Die operationelle Entflechtung, auch Functional Unbundling genannt, regelt die organisatorische und personelle Trennung zwischen dem Netzbetrieb und anderen Geschäftsbereichen eines vertikal integrierten Energieunternehmens, insbesondere der Erzeugung und dem Vertrieb. Ziel ist es, die Unabhängigkeit der Netzbetreiber zu gewährleisten und sicherzustellen, dass Entscheidungen im Netzbetrieb neutral und diskriminierungsfrei getroffen werden.
1. Rechtliche Grundlagen
1.1 Europäische Vorschriften
- Richtlinie 2009/72/EG (Elektrizität) und Richtlinie 2009/73/EG (Gas):
- Verpflichten Netzbetreiber, organisatorisch unabhängig von anderen Geschäftsbereichen zu agieren (Artikel 26).
- Betonen die Bedeutung einer unabhängigen Entscheidungsstruktur für Netzbetreiber.
- EU-Verordnung 2019/943:
- Stärkt die Anforderungen an die operationelle Trennung im Strombinnenmarkt.
1.2 Deutsches Energierecht
- § 7a Energiewirtschaftsgesetz (EnWG):
- Netzbetreiber müssen organisatorisch, personell und entscheidungsrechtlich unabhängig von den übrigen Geschäftsbereichen eines vertikal integrierten Unternehmens sein.
- Entscheidungsbefugnisse im Netzbetrieb dürfen ausschließlich von der Netzbetreiberführung ausgeübt werden.
- § 6b EnWG: Ergänzt die operationelle Entflechtung durch Transparenz- und Dokumentationspflichten.
2. Anforderungen der operationellen Entflechtung
2.1 Trennung der Entscheidungsbefugnisse
- Entscheidungen im Netzbetrieb (z. B. Netzinvestitionen, Zugangsregelungen) dürfen ausschließlich von der Führungsebene des Netzbetreibers getroffen werden.

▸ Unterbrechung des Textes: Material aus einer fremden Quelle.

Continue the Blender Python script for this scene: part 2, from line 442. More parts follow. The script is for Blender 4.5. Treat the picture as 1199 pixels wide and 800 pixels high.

- Einflussnahme anderer Geschäftsbereiche (Erzeugung, Vertrieb) auf den Netzbetrieb ist verboten.
2.2 Unabhängigkeit der Geschäftsführung
- Mitglieder der Geschäftsführung des Netzbetreibers dürfen keine Positionen in anderen Geschäftsbereichen des Unternehmens innehaben (§ 7a Abs. 5 EnWG).
- Sie dürfen keine Weisungen von den übrigen Geschäftsbereichen erhalten.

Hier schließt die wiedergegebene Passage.